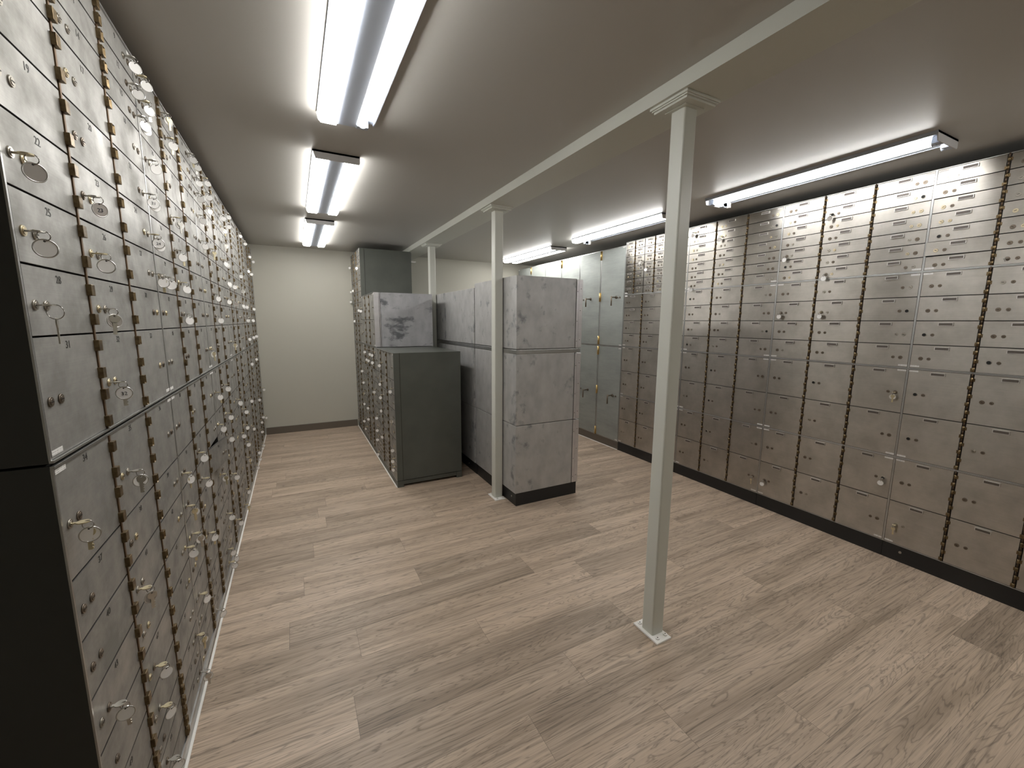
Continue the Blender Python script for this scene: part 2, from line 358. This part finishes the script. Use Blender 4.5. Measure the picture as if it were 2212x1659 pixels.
# ---------------- fluorescent ceiling lights ----------------
def light(lab, x0, x1, y0, y1, left, right, clip=None):
    w, L, zt = x1-x0, y1-y0, H; D = .042
    t = thing('fluorescent_light', lab, 'ceiling light', (x0, y0, zt), 0, 'twin tube fluorescent ceiling lights')
    bm = bmesh.new(); bx(bm, 0, w, 0, L, -.009, 0); zc, hw = (-.037, .0385) if right != 'none' else (-.0125, .024); bx(bm, w/2-hw, w/2+hw, .004, L-.004, zc, -.009, 0, .004)
    obj('housing', bm, 'fixture_white', t)
    for y in (0, L-.004)[:1 if left == 'lens' else 2]:
        bm = bmesh.new()
        prof = [(0,0),(w,0),(w,-.034),(w-.006,-D),(.012,-D),(.004,-.02)]
        a = [bm.verts.new((px, y, pz)) for px, pz in prof]; b_ = [bm.verts.new((px, y+.004, pz)) for px, pz in prof]
        bm.faces.new(a); bm.faces.new(b_[::-1])
        for k in range(6): bm.faces.new((a[k], a[(k+1)%6], b_[(k+1)%6], b_[k]))
        obj('end_cap', bm, 'fixture_grey', t)
    for side, kind in ((0, left), (1, right)):
        sx_ = (lambda v: v) if side == 0 else (lambda v: w-v)
        if kind == 'lens':
            prof = [(.001,-.0095),(.004,-.030),(.014,-.0415),(.0735,-.0415),(.0735,-.0095)]
            bm = bmesh.new(); a = [bm.verts.new((sx_(px), .006, pz)) for px, pz in prof]; b_ = [bm.verts.new((sx_(px), L-.001, pz)) for px, pz in prof]
            bm.faces.new(a); bm.faces.new(b_[::-1])
            for k in range(5): bm.faces.new((a[k], a[(k+1)%5], b_[(k+1)%5], b_[k]))
            obj('diffuser', bm, 'lamp_diffuser', t)
        else:
            bm = bmesh.new(); xa, xb = sorted((sx_(.0), sx_(.004)))
            if kind == 'none': bx(bm, xa, xb, .004, L-.004, -.0115, -.009); obj('side_lip', bm, 'fixture_white', t)
            else: bx(bm, xa, xb, .004, L-.004, -.018, -.009); obj('side_lip', bm, 'fixture_white', t)
            for y in (.005, L-.035):
                bm = bmesh.new(); xc = sx_(.052 if side else .068); bx(bm, xc-.024, xc+.024, y, y+.030, -.041, -.009, 0, .003)
                cyl(bm, (xc,0,-.0300), 1, .0165, y if y > .1 else y+.020, y+.010 if y > .1 else y+.030+.004, 0, 16); obj('tube_socket', bm, 'fixture_white', t)
            if kind == 'tube':
                bm = bmesh.new(); cyl(bm, (sx_(.052 if side else .068),0,-.0305), 1, .0145, .036, L-.036, 0, 20); obj('tube', bm, 'lamp_tube', t)
    if clip:
        bm = bmesh.new(); bx(bm, w-.03, w-.012, L-.06+clip, L-.035+clip, -D-.004, -.009, 0, .002); obj('lens_clip', bm, 'white_trim', t)
light('nearest left-hand ceiling light with one cover missing and its tube bare', .525, .752, .81, 2.027, 'lens', 'tube')
light('middle left-hand ceiling light, two glowing covers, between the other two', .525, .752, 2.457, 3.67, 'lens', 'lens')
light('farthest left-hand ceiling light, near the back wall above the aisle', .527, .755, 4.06, 5.285, 'lens', 'lens')
light('added right-hand fill light outside the picture, ahead of the uncovered tube', 2.985, 3.210, -.725, .470, 'lens', 'lens')  # unseen fixture added to brighten the near floor and camera-facing fronts
light('nearest right-hand ceiling light, uncovered with one bare lit tube', 2.985, 3.210, .895, 2.09, 'tube', 'none', .01)
light('middle right-hand ceiling light, left cover lit and right cover missing', 3.005, 3.23, 2.495, 3.70, 'lens', 'none', .01)
light('farthest right-hand ceiling light with both covers lit, beyond the second post', 3.03, 3.25, 4.14, 5.36, 'lens', 'lens')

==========

[WORK TO DO] Omit the pictures and output all of the other material exactly.

[WRITTEN RESPONSE]
Continue the Blender Python script for this scene: part 2, from line 358. This part finishes the script. Use Blender 4.5. Measure the picture as if it were 2212x1659 pixels.
# ---------------- fluorescent ceiling lights ----------------
def light(lab, x0, x1, y0, y1, left, right, clip=None):
    w, L, zt = x1-x0, y1-y0, H; D = .042
    t = thing('fluorescent_light', lab, 'ceiling light', (x0, y0, zt), 0, 'twin tube fluorescent ceiling lights')
    bm = bmesh.new(); bx(bm, 0, w, 0, L, -.009, 0); zc, hw = (-.037, .0385) if right != 'none' else (-.0125, .024); bx(bm, w/2-hw, w/2+hw, .004, L-.004, zc, -.009, 0, .004)
    obj('housing', bm, 'fixture_white', t)
    for y in (0, L-.004)[:1 if left == 'lens' else 2]:
        bm = bmesh.new()
        prof = [(0,0),(w,0),(w,-.034),(w-.006,-D),(.012,-D),(.004,-.02)]
        a = [bm.verts.new((px, y, pz)) for px, pz in prof]; b_ = [bm.verts.new((px, y+.004, pz)) for px, pz in prof]
        bm.faces.new(a); bm.faces.new(b_[::-1])
        for k in range(6): bm.faces.new((a[k], a[(k+1)%6], b_[(k+1)%6], b_[k]))
        obj('end_cap', bm, 'fixture_grey', t)
    for side, kind in ((0, left), (1, right)):
        sx_ = (lambda v: v) if side == 0 else (lambda v: w-v)
        if kind == 'lens':
            prof = [(.001,-.0095),(.004,-.030),(.014,-.0415),(.0735,-.0415),(.0735,-.0095)]
            bm = bmesh.new(); a = [bm.verts.new((sx_(px), .006, pz)) for px, pz in prof]; b_ = [bm.verts.new((sx_(px), L-.001, pz)) for px, pz in prof]
            bm.faces.new(a); bm.faces.new(b_[::-1])
            for k in range(5): bm.faces.new((a[k], a[(k+1)%5], b_[(k+1)%5], b_[k]))
            obj('diffuser', bm, 'lamp_diffuser', t)
        else:
            bm = bmesh.new(); xa, xb = sorted((sx_(.0), sx_(.004)))
            if kind == 'none': bx(bm, xa, xb, .004, L-.004, -.0115, -.009); obj('side_lip', bm, 'fixture_white', t)
            else: bx(bm, xa, xb, .004, L-.004, -.018, -.009); obj('side_lip', bm, 'fixture_white', t)
            for y in (.005, L-.035):
                bm = bmesh.new(); xc = sx_(.052 if side else .068); bx(bm, xc-.024, xc+.024, y, y+.030, -.041, -.009, 0, .003)
                cyl(bm, (xc,0,-.0300), 1, .0165, y if y > .1 else y+.020, y+.010 if y > .1 else y+.030+.004, 0, 16); obj('tube_socket', bm, 'fixture_white', t)
            if kind == 'tube':
                bm = bmesh.new(); cyl(bm, (sx_(.052 if side else .068),0,-.0305), 1, .0145, .036, L-.036, 0, 20); obj('tube', bm, 'lamp_tube', t)
    if clip:
        bm = bmesh.new(); bx(bm, w-.03, w-.012, L-.06+clip, L-.035+clip, -D-.004, -.009, 0, .002); obj('lens_clip', bm, 'white_trim', t)
light('nearest left-hand ceiling light with one cover missing and its tube bare', .525, .752, .81, 2.027, 'lens', 'tube')
light('middle left-hand ceiling light, two glowing covers, between the other two', .525, .752, 2.457, 3.67, 'lens', 'lens')
light('farthest left-hand ceiling light, near the back wall above the aisle', .527, .755, 4.06, 5.285, 'lens', 'lens')
light('added right-hand fill light outside the picture, ahead of the uncovered tube', 2.985, 3.210, -.725, .470, 'lens', 'lens')  # unseen fixture added to brighten the near floor and camera-facing fronts
light('nearest right-hand ceiling light, uncovered with one bare lit tube', 2.985, 3.210, .895, 2.09, 'tube', 'none', .01)
light('middle right-hand ceiling light, left cover lit and right cover missing', 3.005, 3.23, 2.495, 3.70, 'lens', 'none', .01)
light('farthest right-hand ceiling light with both covers lit, beyond the second post', 3.03, 3.25, 4.14, 5.36, 'lens', 'lens')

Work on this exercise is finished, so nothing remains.